The classic egg omelet, folded over your favorite fillings like cheese, ham, mushrooms and spinach, is a weekend breakfast staple in many homes and brunch restaurants. Frying the omelets in a skillet is the traditional and most common way to cook omelets, but it isn’t the only option. Your oven and even your microwave are useful alternatives to the frying pan.

Classic Skillet Omelet

Originating in France, the standard frying pan method of making omelets is relatively simple but takes practice to master. You’ll need about two or three eggs beaten together with a dash of salt and pepper. Melt a generous pat of butter in an 8- or 9-inch skillet. Pour the beaten eggs into the pan and let them cook just until the edges start to set. Shake the pan vigorously back and forth over the burner while gently stirring the eggs with a silicone spatula. Once the bottom is slightly set, remove from the heat and tap the skillet firmly on the stove to loosen the egg from the skillet. Sprinkle in any fillings, such as shredded cheese, in the middle. Fold one side of the omelet halfway over the filling. Slide the omelet onto the serving plate so that the folded side falls on top of the unfolded side to complete the omelet.

Baked Omelettes

Although not traditional, baking omelets allows you to make a larger number of omelets at one time. Preheat the oven to 350 degrees Fahrenheit. Saute anything you want to include in the omelet, such as sliced potatoes, bacon, or mushrooms, in a large, oven-proof skillet. Drain any excess fat from bacon or other fatty meats you cook. Beat four or five eggs in a bowl with salt and pepper. Stir in any shredded cheese you are including as well. Pour the egg mixture into the skillet on top of any of the ingredients you just cooked. Tilt the pan to make sure the eggs are evenly distributed, then place in the oven to bake for about 15 to 20 minutes, or until the tops are puffy and golden brown. Remove from the oven and slice the hot omelet into individual portions to serve.

Microwave Omelettes

When you’re in a hurry, or don’t feel like breaking out the skillet, you can cook an omelet in the microwave. Spread melted butter all over a glass pie plate and beat two or three eggs in a bowl with salt and pepper. Pour the mixture into the pie plate and cover tightly with plastic wrap. Microwave the eggs on high for two to three minutes. Rotate the pie pan about a quarter turn every 30 seconds if your microwave doesn’t have a rotating plate. Remove the omelet and make sure all the visible liquid has been cooked. The center will be slightly soft and the edges firmly set. Add any fillings you would like onto one half of the omelet, then fold the other side over top of it. Serve hot.

Omelets Around the World

Try cooking variations of the classic omelet from around the world. The frittata is a thicker, Italian-style omelet in which all the fillings are incorporated into the eggs as they are cooked over low heat.

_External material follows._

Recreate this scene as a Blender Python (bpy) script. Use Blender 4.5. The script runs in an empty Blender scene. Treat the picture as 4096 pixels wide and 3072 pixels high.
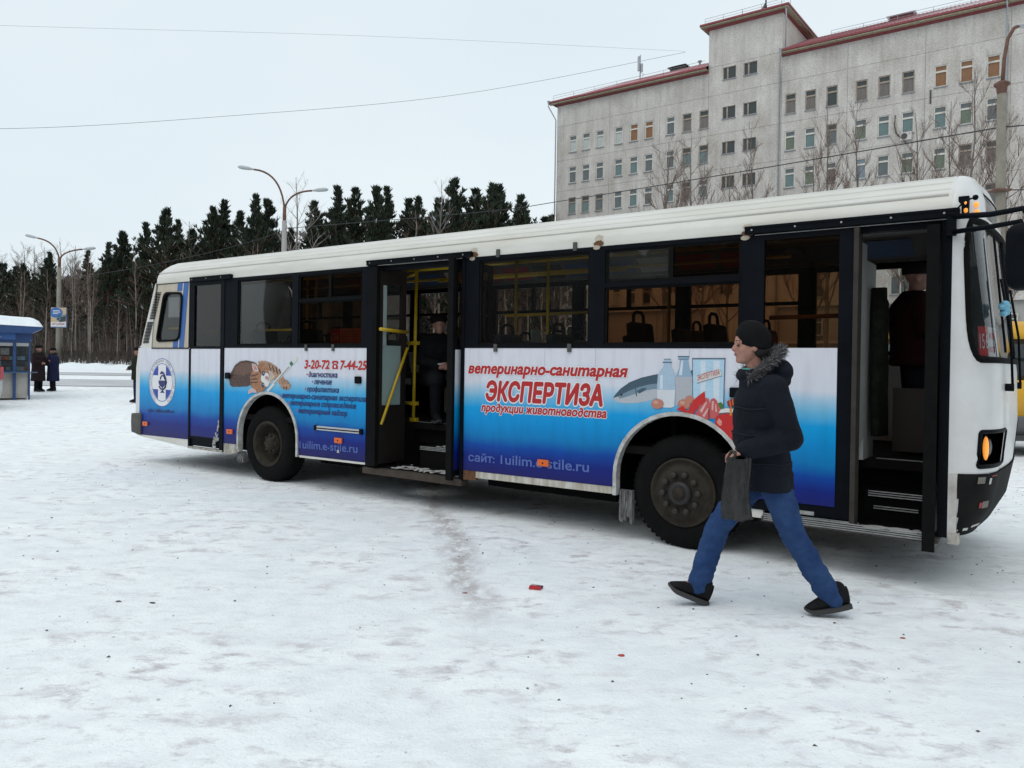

It is served open-faced. For Thai-style omelets, the egg mixture includes fish sauce, cornstarch and a splash of vinegar, and is beaten until frothy. The eggs are cooked in an oiled wok over high heat, which creates a very puffy, crispy omelet with a soft center. The Japanese-style omelet, or dashi-maki tamago, is drastically different from traditional omelets. The eggs are mixed with sugar, soy sauce and warm dashi, a Japanese stock made with dried bonito flakes and seaweed. Just a spoonful of the egg mixture is cooked in a skillet at a time and rolled into a tiny log with chopsticks. This procedure is repeated several times, with each layer folded over the rolled egg to create a thick log. The log is then shaped with a sushi mat and cut into chunky bites.